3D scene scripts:
>> BEGIN

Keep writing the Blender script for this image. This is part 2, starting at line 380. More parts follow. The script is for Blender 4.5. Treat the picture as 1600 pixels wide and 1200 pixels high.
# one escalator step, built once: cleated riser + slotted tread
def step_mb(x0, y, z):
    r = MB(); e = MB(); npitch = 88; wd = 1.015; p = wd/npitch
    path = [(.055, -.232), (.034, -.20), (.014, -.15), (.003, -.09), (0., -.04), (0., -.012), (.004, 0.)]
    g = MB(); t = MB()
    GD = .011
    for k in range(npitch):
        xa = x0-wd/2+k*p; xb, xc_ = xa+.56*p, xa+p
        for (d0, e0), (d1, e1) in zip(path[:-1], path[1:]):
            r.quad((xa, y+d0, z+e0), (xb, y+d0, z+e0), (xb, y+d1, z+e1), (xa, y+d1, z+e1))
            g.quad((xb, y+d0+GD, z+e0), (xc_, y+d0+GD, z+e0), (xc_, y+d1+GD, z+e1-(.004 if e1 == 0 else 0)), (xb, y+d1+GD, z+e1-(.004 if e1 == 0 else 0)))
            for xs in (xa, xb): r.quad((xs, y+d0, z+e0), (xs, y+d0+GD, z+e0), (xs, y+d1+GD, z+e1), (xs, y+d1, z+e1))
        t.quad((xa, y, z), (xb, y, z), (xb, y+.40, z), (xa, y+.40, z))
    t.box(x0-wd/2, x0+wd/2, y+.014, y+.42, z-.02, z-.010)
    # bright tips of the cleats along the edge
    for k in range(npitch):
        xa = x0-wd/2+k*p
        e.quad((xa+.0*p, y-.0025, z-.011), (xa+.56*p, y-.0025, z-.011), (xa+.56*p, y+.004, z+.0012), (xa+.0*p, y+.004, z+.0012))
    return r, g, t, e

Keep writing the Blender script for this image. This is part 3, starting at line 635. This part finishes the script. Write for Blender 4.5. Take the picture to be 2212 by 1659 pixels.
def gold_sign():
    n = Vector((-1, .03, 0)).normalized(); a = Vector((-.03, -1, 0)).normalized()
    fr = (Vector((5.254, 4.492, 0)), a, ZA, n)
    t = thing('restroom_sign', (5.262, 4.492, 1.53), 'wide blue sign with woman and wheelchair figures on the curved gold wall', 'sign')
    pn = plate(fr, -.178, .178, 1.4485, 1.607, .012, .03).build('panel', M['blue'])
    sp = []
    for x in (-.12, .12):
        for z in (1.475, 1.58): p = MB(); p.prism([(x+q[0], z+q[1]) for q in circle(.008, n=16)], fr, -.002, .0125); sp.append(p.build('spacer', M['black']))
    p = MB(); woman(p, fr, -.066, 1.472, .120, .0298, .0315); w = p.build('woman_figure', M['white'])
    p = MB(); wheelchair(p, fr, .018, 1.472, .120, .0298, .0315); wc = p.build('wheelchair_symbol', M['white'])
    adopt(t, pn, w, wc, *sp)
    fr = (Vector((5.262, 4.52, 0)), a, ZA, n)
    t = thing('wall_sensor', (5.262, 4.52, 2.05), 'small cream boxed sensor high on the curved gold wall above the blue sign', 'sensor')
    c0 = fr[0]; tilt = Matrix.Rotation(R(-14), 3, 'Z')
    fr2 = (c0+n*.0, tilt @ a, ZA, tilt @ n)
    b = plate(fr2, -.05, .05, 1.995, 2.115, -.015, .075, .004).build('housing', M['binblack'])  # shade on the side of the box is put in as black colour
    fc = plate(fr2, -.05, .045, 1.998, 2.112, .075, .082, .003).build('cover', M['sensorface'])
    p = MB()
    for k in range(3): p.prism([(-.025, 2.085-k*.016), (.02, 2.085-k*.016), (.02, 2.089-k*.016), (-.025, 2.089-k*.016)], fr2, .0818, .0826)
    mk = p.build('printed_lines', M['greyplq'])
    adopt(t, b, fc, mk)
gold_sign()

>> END

Your goal: Print out every entry, keeping each one exact.

Exercise response:
Keep writing the Blender script for this image. This is part 2, starting at line 380. More parts follow. The script is for Blender 4.5. Treat the picture as 1600 pixels wide and 1200 pixels high.
# one escalator step, built once: cleated riser + slotted tread
def step_mb(x0, y, z):
    r = MB(); e = MB(); npitch = 88; wd = 1.015; p = wd/npitch
    path = [(.055, -.232), (.034, -.20), (.014, -.15), (.003, -.09), (0., -.04), (0., -.012), (.004, 0.)]
    g = MB(); t = MB()
    GD = .011
    for k in range(npitch):
        xa = x0-wd/2+k*p; xb, xc_ = xa+.56*p, xa+p
        for (d0, e0), (d1, e1) in zip(path[:-1], path[1:]):
            r.quad((xa, y+d0, z+e0), (xb, y+d0, z+e0), (xb, y+d1, z+e1), (xa, y+d1, z+e1))
            g.quad((xb, y+d0+GD, z+e0), (xc_, y+d0+GD, z+e0), (xc_, y+d1+GD, z+e1-(.004 if e1 == 0 else 0)), (xb, y+d1+GD, z+e1-(.004 if e1 == 0 else 0)))
            for xs in (xa, xb): r.quad((xs, y+d0, z+e0), (xs, y+d0+GD, z+e0), (xs, y+d1+GD, z+e1), (xs, y+d1, z+e1))
        t.quad((xa, y, z), (xb, y, z), (xb, y+.40, z), (xa, y+.40, z))
    t.box(x0-wd/2, x0+wd/2, y+.014, y+.42, z-.02, z-.010)
    # bright tips of the cleats along the edge
    for k in range(npitch):
        xa = x0-wd/2+k*p
        e.quad((xa+.0*p, y-.0025, z-.011), (xa+.56*p, y-.0025, z-.011), (xa+.56*p, y+.004, z+.0012), (xa+.0*p, y+.004, z+.0012))
    return r, g, t, e

Keep writing the Blender script for this image. This is part 3, starting at line 635. This part finishes the script. Write for Blender 4.5. Take the picture to be 2212 by 1659 pixels.
def gold_sign():
    n = Vector((-1, .03, 0)).normalized(); a = Vector((-.03, -1, 0)).normalized()
    fr = (Vector((5.254, 4.492, 0)), a, ZA, n)
    t = thing('restroom_sign', (5.262, 4.492, 1.53), 'wide blue sign with woman and wheelchair figures on the curved gold wall', 'sign')
    pn = plate(fr, -.178, .178, 1.4485, 1.607, .012, .03).build('panel', M['blue'])
    sp = []
    for x in (-.12, .12):
        for z in (1.475, 1.58): p = MB(); p.prism([(x+q[0], z+q[1]) for q in circle(.008, n=16)], fr, -.002, .0125); sp.append(p.build('spacer', M['black']))
    p = MB(); woman(p, fr, -.066, 1.472, .120, .0298, .0315); w = p.build('woman_figure', M['white'])
    p = MB(); wheelchair(p, fr, .018, 1.472, .120, .0298, .0315); wc = p.build('wheelchair_symbol', M['white'])
    adopt(t, pn, w, wc, *sp)
    fr = (Vector((5.262, 4.52, 0)), a, ZA, n)
    t = thing('wall_sensor', (5.262, 4.52, 2.05), 'small cream boxed sensor high on the curved gold wall above the blue sign', 'sensor')
    c0 = fr[0]; tilt = Matrix.Rotation(R(-14), 3, 'Z')
    fr2 = (c0+n*.0, tilt @ a, ZA, tilt @ n)
    b = plate(fr2, -.05, .05, 1.995, 2.115, -.015, .075, .004).build('housing', M['binblack'])  # shade on the side of the box is put in as black colour
    fc = plate(fr2, -.05, .045, 1.998, 2.112, .075, .082, .003).build('cover', M['sensorface'])
    p = MB()
    for k in range(3): p.prism([(-.025, 2.085-k*.016), (.02, 2.085-k*.016), (.02, 2.089-k*.016), (-.025, 2.089-k*.016)], fr2, .0818, .0826)
    mk = p.build('printed_lines', M['greyplq'])
    adopt(t, b, fc, mk)
gold_sign()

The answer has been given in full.